With healthcare in mind, this year’s winners (across all four categories) received an average positive response of 84% for private healthcare availability whilst the rest of the field received an average 74%. It was the boutique agencies again which saw the greatest disparity – 88% positive responses for the winners compared to 61% for non-winners. The ‘Large’ category saw the narrowest gap with 83% for winners compared to 75% for non-winners.

The need for sufficient private healthcare availability for employees is clear, not just so employees feel they are properly looked after, but so that those who are suffering with their mental and or physical health can get the treatment they need quickly, meaning they are back working at their full potential and in turn helping themselves and their employer thrive.

Retirement Schemes

For an industry with a traditionally younger employee profile you might expect that respondents would have minimal interest in their retirement plans. However, scores here suggest the opposite, agency employees instead appearing to be interested and dissatisfied with their pension provision, or giving low scores because they perhaps don’t understand what is on offer.

The winners’ average positive response was 66%, which is was the second lowest score for winners across all questions asked. The ‘Large’ category winners fared even worse, averaging a score of just 61%, the lowest across all four size categories. Company pension schemes are a hugely important benefit but also one of the most difficult to drive engagement with. A lot of the work we undertake on pension schemes begins with how employees interact with and view their own company pension.

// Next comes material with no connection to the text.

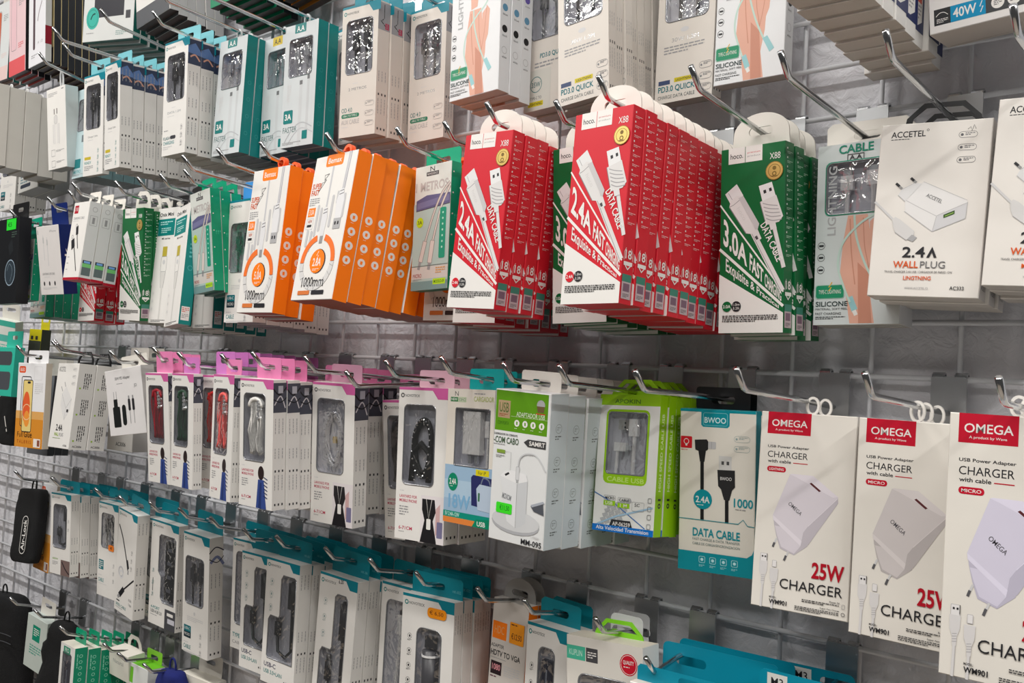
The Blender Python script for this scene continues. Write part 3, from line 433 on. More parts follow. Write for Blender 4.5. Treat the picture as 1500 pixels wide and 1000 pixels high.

Employee benefits as a whole

An interesting takeaway from the results is that average scores for ‘Employee Benefits’ satisfaction across winners and non-winners alike received the lowest positive responses when compared against all other survey sections, with ‘Diversity and inclusion’ and ‘Relationship with your manager’ leading the way. This may show that all agencies are doing better with the soft or free elements of creating a positive working environment than they are with deploying the optimum mix of paid-for ones. It definitely indicates that there is room for improvement when it comes to curating and promoting a benefits package, it could be that an employer offers a comprehensive suite of benefits, but if employees don’t know or understand what is available to them, they won’t see the value and a new communication strategy should be adopted. Whatever the circumstances we recommend that a benefits package is reviewed on an annual basis to ensure it remains effective and relevant for employees.

When talking to the winners about what they feel makes them a great place to work a few trends stuck out with the most prominent being the mental health support available, as well as protecting employees from burnout in what we know can be a high paced and demanding industry. Listening to employee feedback when it comes to benefits packages was also a recurring theme. Winning agencies found they had curated a successful benefits offering by asking employees what was important to them.

What is very clear, is that all four winning agencies recognise both the value of building a strong holistic package of benefits and wellbeing support in retaining and recruiting talent, but also its role in driving business success and performance. Our congratulations to the winners – Bind Media, Mobsta, RPM and Blis.

 

We’re proud to have sponsored the awards and also to have been Campaign’s partner for its Best Places To Work activity across the year.

 

* The Best Places To Work survey research is conducted on behalf of Campaign by the Workforce Research Group and comprises of nine sections and a total of 73 questions. Surveys are completed in confidence by employees and the results then averaged across the total sample of respondents by ‘Winners’ and ‘Non-winners’ and also by the four different company size categories.